One note, the version installed by default on the Mac is disabled for some critical things, like adding extensions. It’s also an older rev.(at least on my Catalina system) If you do use SQLite I’d suggest doing a clean install in a directory where it won’t conflict with the mac system version.
Speaking of SQLite extensions, this repo is a lifesaver – I’ve only used it for a few things (especially adding a median function!), but it’s nicely structured: SQLean
That’s the one I am using, or rather still trying to use, issue for me is that I’m trying to use it within both Android Studio and PyCharm and I’m still having problems getting it installed properly. I think it’s a path problem but wasn’t able to work on it the last 2 days. I’m lookingt at it for the UUID, and CRYPTO extensions.
I’m with others here who go for SQLite. Perhaps doesn’t implement the SQL of MariaDB or postregeSQL; I lament the absence of some form of PROCEDUREs for example. The major advances for me is it small footprint and no necessity for a network connection — even to anything in the 127.0.0.0/8 block. Plus it can be used via/for iOS/iPadOS apps too. All very desirable when in the deepest London Underground tunnels because there is no Internet down there.
I’ve been watching and reading through this thread since it started.
Looking for some advice / suggestions / ideas on possible options.
I’m building a company dashboard.
Data comes from Zoho CRM (Zoho Books) and Shopify.
Currently I use Zoho Analytics for our detailed reporting, but I find it really limited / structured when it comes to displaying the data how I want it.
I’m very focused as well on having the staff manually enter some data (for example the sales stuff enter their numbers daily) as I find this creates more ownership of the numbers. I don’t rely on these numbers for my detailed reporting (as I use the actual figures from Zoho / shopify) - they’re mainly used in our daily huddles.
I love the idea of a software like re-tool, but I’m not sure where to start given all the data is currently in Zoho.

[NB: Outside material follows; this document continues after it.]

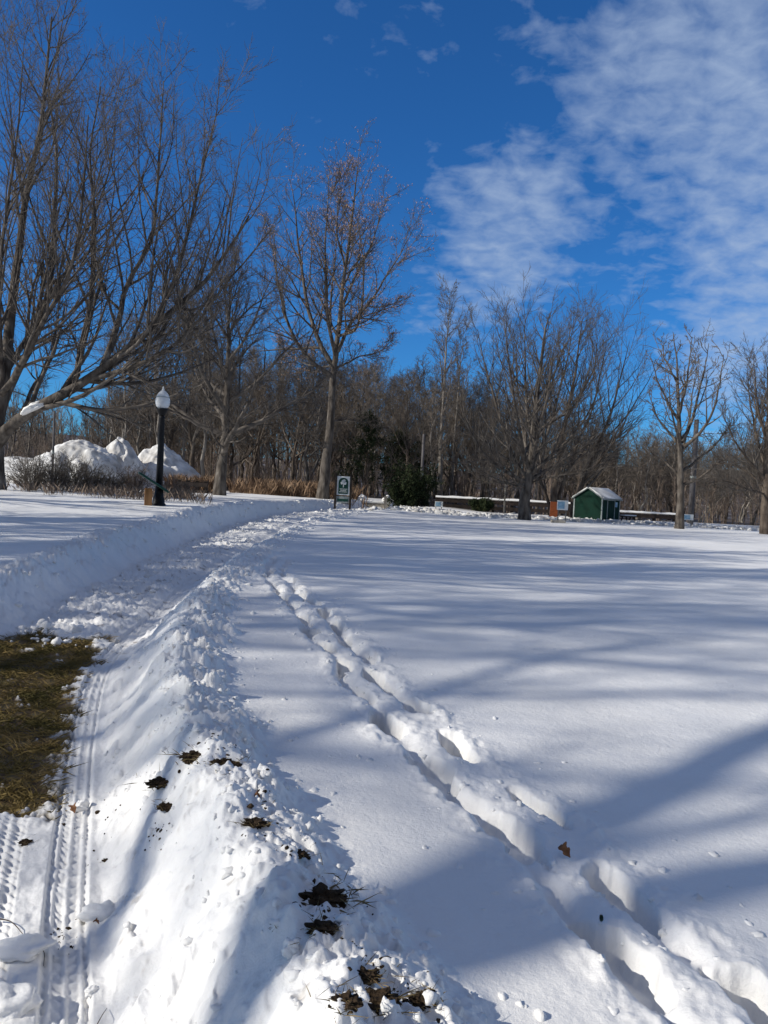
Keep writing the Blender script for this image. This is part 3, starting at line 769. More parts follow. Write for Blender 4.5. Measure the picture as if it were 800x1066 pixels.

I too lament the absence of stored procedures in SQLite, it has the appearance of an idealogical position. The developers have always stated the primary purpose of SQLite is to be an application data store, so the stored procedures aren’t of significant value as the function they usually fulfil — data integrity — can and should be met by application code. That’s absolutely fine, but to me misses the point that the data may be used by more than one application, so ensuring its quality in the database does have value.
I don’t think I’m alone in this analysis as I recent came across this project from Meta. It is essentially a compiler that reads a flavour of procedural SQL and generates C code against the SQLite C library. You compile the C and link it with the SQLite runtime library, thus letting you call the function from SQL. I’ve just starting with it, so really don’t know how well it works or easy it is to do, but thought you might be interested.
No, just no. SQLite. “Lite,” get it? A great little database that can be spun up in a single file with no server required. SQLite is everywhere (behind the scenes) on the Mac and does a great job. There are so many other paid and free database tools available that would do what you want. SQLite should be left to do what it does best – provide a lightweight backing store for applications.
Many of which presume that one is working in a networked environment even if both the client and server on the same machine.
As PRODEDUREs work entirely within the scope of a database system it is not unreasonable that SQLite might also provide the feature too. No one is asking for inclusion of C/C++/Swift/Algol-68/Ada within SQLite.
This is not to challenge your view, which is exactly that of the developers, but I have looked for alternatives and not found any open source, embedded SQL databases that support procedural SQL. If you can suggest some, I’d be grateful as I’m looking for something on which to build a centralised data repository for a set of related mobile apps that have to run offline (ie no database server such as MySQL or Postgres).
Many developers just want triggers or custom functions when they say stored procedures. Those are available natively or via a project like Define in the SQLean extension list. Those who want procedures for performance are looking at custom extensions (where CG/SQL appears to help.)
Those who want procedures for network/process security in a multi-client situation need to just trust their client libraries/applications because that’s what they signed up for when they chose a database that’s just a file on the server.